WHAT THE TASK ASKS:
Each line should be copied exactly.

SUPPLIED INFORMATION:
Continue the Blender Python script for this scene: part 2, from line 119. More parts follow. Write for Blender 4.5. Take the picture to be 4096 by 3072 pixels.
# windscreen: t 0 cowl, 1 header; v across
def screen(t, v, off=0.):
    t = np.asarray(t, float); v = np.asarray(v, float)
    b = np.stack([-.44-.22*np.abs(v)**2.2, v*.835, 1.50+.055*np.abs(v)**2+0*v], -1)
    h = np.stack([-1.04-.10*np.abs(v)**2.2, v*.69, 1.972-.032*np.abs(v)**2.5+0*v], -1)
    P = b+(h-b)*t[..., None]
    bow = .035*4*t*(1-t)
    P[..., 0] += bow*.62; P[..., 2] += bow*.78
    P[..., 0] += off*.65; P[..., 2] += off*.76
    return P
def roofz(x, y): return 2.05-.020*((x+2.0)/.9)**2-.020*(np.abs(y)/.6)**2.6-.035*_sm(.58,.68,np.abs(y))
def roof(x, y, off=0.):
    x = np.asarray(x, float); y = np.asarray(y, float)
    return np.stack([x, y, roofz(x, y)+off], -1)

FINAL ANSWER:
Continue the Blender Python script for this scene: part 2, from line 119. More parts follow. Write for Blender 4.5. Take the picture to be 4096 by 3072 pixels.
# windscreen: t 0 cowl, 1 header; v across
def screen(t, v, off=0.):
    t = np.asarray(t, float); v = np.asarray(v, float)
    b = np.stack([-.44-.22*np.abs(v)**2.2, v*.835, 1.50+.055*np.abs(v)**2+0*v], -1)
    h = np.stack([-1.04-.10*np.abs(v)**2.2, v*.69, 1.972-.032*np.abs(v)**2.5+0*v], -1)
    P = b+(h-b)*t[..., None]
    bow = .035*4*t*(1-t)
    P[..., 0] += bow*.62; P[..., 2] += bow*.78
    P[..., 0] += off*.65; P[..., 2] += off*.76
    return P
def roofz(x, y): return 2.05-.020*((x+2.0)/.9)**2-.020*(np.abs(y)/.6)**2.6-.035*_sm(.58,.68,np.abs(y))
def roof(x, y, off=0.):
    x = np.asarray(x, float); y = np.asarray(y, float)
    return np.stack([x, y, roofz(x, y)+off], -1)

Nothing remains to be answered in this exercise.